Bien qu’il soit indiqué dans la déclaration de cessation des paiements que « jusqu’au terme du printemps 2021, la société n’aura pas de difficultés », la débitrice ne démontre qu’elle aurait bénéficié de réserves de crédit ou de moratoires qui lui auraient permis de faire face à son passif exigible avec son actif disponible après le 31 décembre 2020.

Au regard de ces éléments tirés des pièces produites par les parties, il y a lieu, en conséquence, de fixer la date de cessation des paiements au 31 décembre 2020.
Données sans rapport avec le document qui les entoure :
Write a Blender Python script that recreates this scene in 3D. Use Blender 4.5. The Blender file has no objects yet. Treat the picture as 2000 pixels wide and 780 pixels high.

Les frais et dépens d’appel seront employés en frais privilégiés de la procédure collective de la SARL Établissements Delesse.

PAR CES MOTIFS

La cour,

Annule partiellement le jugement rendu par la chambre commerciale du tribunal judiciaire de Metz le 6 octobre 2021 en ce qu’il a fixé la date de cessation des paiements au 7 avril 2020 ;

Et statuant sur effet dévolutif de l’appel dans les limites de sa saisine,

Fixe la date de cessation des paiements de la SARL Établissements Delesse au 31 décembre 2020 ;

Condamne la SARL Établissements Delesse aux dépens d’appel qui seront employés en frais privilégiés de la procédure collective.